Lawmakers are pushing two bills that would significantly reduce the relevance of testing to teacher evaluations. In one, tests would count for 30 percent of an overall review and in the other, 10 percent.

The current mandate for evaluations, adopted by the General Assembly in 2013, requires student “growth” on tests to count for at least half of each teacher’s evaluation, leading teachers to complain bitterly. They say the measure is unfair because test performance is influenced by factors beyond their control, such as instability in a student’s home life.

Forty-four percent of teachers quit in their first five years on the job, and a Georgia Department of Education teacher survey with more than 53,000 respondents blamed over-testing and the use of the results in evaluations.

“Morale is low and it is driving teachers from the profession,” said Margaret Ciccarelli, a lobbyist with the largest teacher advocacy group in the state, the Professional Association of Georgia Educators.

The group has been pushing lawmakers to take on the testing issue since the overhaul of the federal No Child Left Behind Act in December eliminated a mandate for Georgia to tie teacher pay and career decisions to test-based job reviews.

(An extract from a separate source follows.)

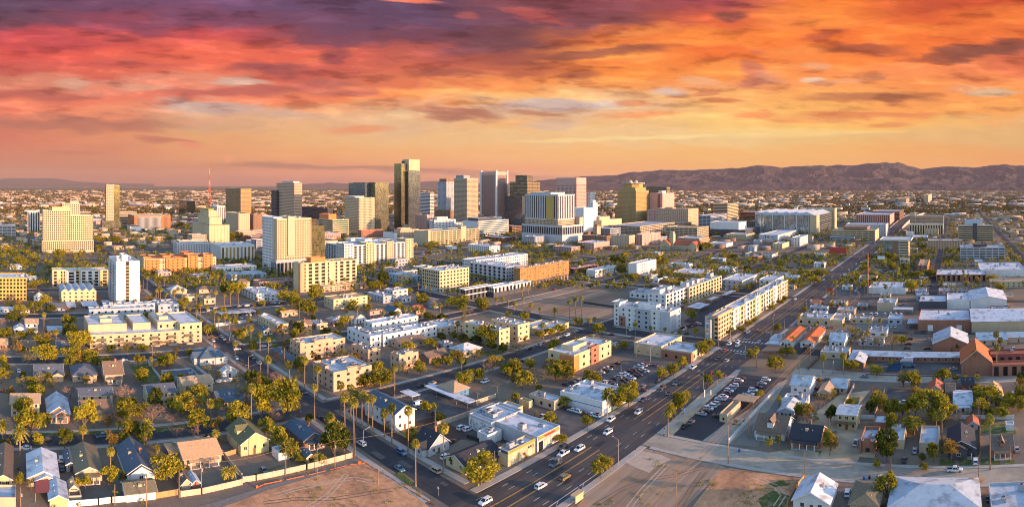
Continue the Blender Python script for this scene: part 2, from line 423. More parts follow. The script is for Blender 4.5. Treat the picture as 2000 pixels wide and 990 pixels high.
WALLS = {'cream': (.52,.40,.24), 'white': (.60,.57,.54), 'tan': (.46,.34,.23), 'peach': (.5,.32,.21), 'brick': (.30,.13,.08), 'orange': (.55,.19,.06), 'grey': (.34,.34,.36), 'dark': (.07,.07,.08),
         'bronze': (.075,.05,.035), 'pale': (.42,.41,.42), 'blue': (.07,.2,.36), 'yellow': (.5,.38,.19), 'pink': (.48,.29,.24), 'olive': (.36,.26,.12), 'brown': (.22,.13,.085), 'maroon': (.24,.08,.07), 'green': (.24,.26,.06), 'bluegrey': (.3,.36,.42), 'sand': (.46,.35,.22), 'gold': (.42,.29,.08)}
ROOFS = {'white': (.56,.57,.6), 'grey': (.36,.37,.39), 'brown': (.17,.115,.08), 'tan': (.38,.26,.16), 'black': (.035,.037,.045), 'slate': (.09,.105,.13), 'blue': (.07,.105,.145), 'red': (.36,.1,.05), 'salmon': (.52,.3,.16),
         'green': (.13,.12,.06), 'metal': (.42,.46,.5), 'olive': (.17,.14,.085), 'orange': (.44,.12,.04), 'pale': (.5,.5,.5)}
def wallmat(k): return surf('wall_' + k, WALLS.get(k) or ROOFS[k], 0.85, 0.13, 0.35, streak=True)
def roofmat(k):
    if k in ('white', 'grey', 'pale', 'metal'):
        return surf('roof_' + k, ROOFS[k], 0.7, 0.14, 0.5, second=tuple(v * 0.52 for v in ROOFS[k]), sec_scale=0.22, sec_lo=0.48, sec_hi=0.7)
    return surf('roof_' + k, ROOFS[k], 0.85, 0.34, 1.6)

def put_panes(root, panes, wall_mb, r, mat, min_px=2.4, cap=100):
    """the nearest hundred panes are parts of their own; the rest of a big facade is one part; far off they are the wall's second material"""
    if not panes: return
    big = panes[0][1] * F / max(r, 1)
    if big < min_px:
        for p in panes: wall_mb.poly(p[4], 1)
        return
    panes.sort(key=lambda p: -p[1] * p[2] - 0.001 * p[0][2])
    for (c, w, h, ax, quad) in panes[:cap]:
        link('window', pane_mesh(w, h, ax, mat), root, c)
    if len(panes) > cap:
        b = MB()
        for p in panes[cap:]: b.poly(p[4], 0)
        o = b.build('window_glazing', mat, root); o['kind'] = 'stuff'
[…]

Legislation filed in the Georgia Senate Wednesday would roll back the test-based component of evaluations to 30 percent and would not count the results of chronically absent students. Senate Bill 364 was filed by Sen. Lindsey Tippins, R-Marietta, chairman of the Senate Education and Youth Committee, with bipartisan support and backing from several top leaders, including Senate President Pro Tempore David Shafer.

The other bill, filed Tuesday by majority caucus chairman William T. Ligon, Jr. and other Republicans, also had Shafer on board. Ligon, R-Brunswick, would reduce the weight of tests even further, to less than 10 percent of job reviews.

“They both have merit and we’re encouraged that there’s enough interest and attention to this issue” Ciccarelli said.

Tippins said he wants to see tests used “to build teachers instead of being punitive.” His legislation calls for more “formative” tests that track student progress and guide teachers rather than holding them accountable. It would also push back the testing window nearer to the end of the school year, so there are fewer days after testing, when the pressure to learn can take a back seat to wacky water days on the playground.

Ligon’s bill is styled as the “Student/Teacher Protection Act.” He said teachers have had too little say in the creation of their evaluation process and that he sees a lot of support to reduce the weight of tests.

“I think there’s a consensus that where we’re at is too high,” he said.

Tippins, whose committee has domain over education legislation, concurs that tests are used too much to judge teachers but said they are still important. He said he didn’t think it would be “workable” to reduce them to 10 percent.

“Student achievement is our core business,” he said. “My bill has it at about a third, and I think that’s reasonable.”

So does state Superintendent Richard Woods, who issued a statement in support of Tippins’ legislation.

“Not only are Georgia students suffering from over-testing, Georgia teachers are, too,” he said. His agency worked with Tippins to develop the bill, and Woods testified early in the legislative session that tests should be used less to evaluate teachers.